Ranran has a sequence $a$ of $n$ integers $a_1, a_2, \cdots, a_n$ which satisfies $\displaystyle \sum \dfrac 1 {a_i} \leq \dfrac 1 2$ and he is very proud of it, so he comes up with a problem for you.
You need to find out a sequence $c$ of $m$ integers $c_0, c_1, \cdots, c_{m - 1}$. With $c$, you construct an infinite sequence $b$, and $b_i$ equals to $c_{i\bmod m}$. $b$ must satisfy the condition that in every consecutive $a_i$ numbers of $b$ there exists a number equals to $i$.
Please note that $a$ is 1-indexed and $b, c$ are 0-indexed. The value of $m$ is decided by you.

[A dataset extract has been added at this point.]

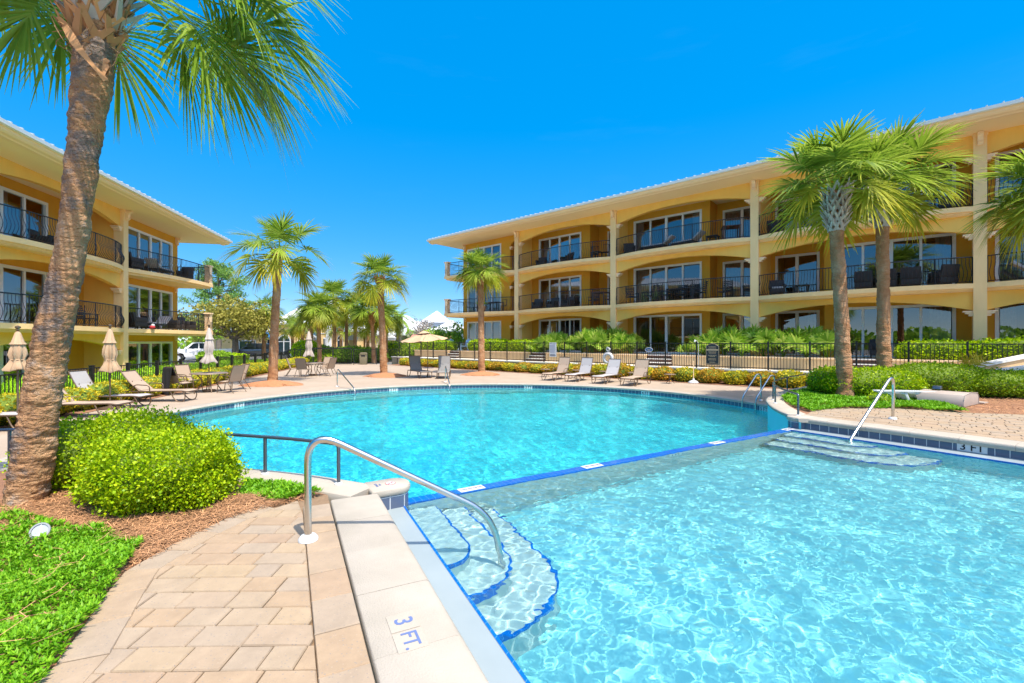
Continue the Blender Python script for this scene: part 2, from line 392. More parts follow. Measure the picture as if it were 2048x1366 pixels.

Can you solve the problem?

The first line contains an integer $ n\left(1 \leq n \leq 10^{5}\right) $ .
The second line contains $ n $ integers $a _ {1}, a _ {2}, \cdots, a _ {n}\left(2 \leq a _ {i} \leq 2 \times 10^{5}, \sum \frac{1}{a _ {i}} \leq \frac{1}{2}\right)$.

The first line output an integer $ m $.
The second line output $ m $ integers $c _ {0}, c _ {1}, \cdots, c _ {m-1}$.
You should guarantee that $ 1 \leq m \leq 10^{6} $ and $ 1 \leq c _ {i} \leq n $.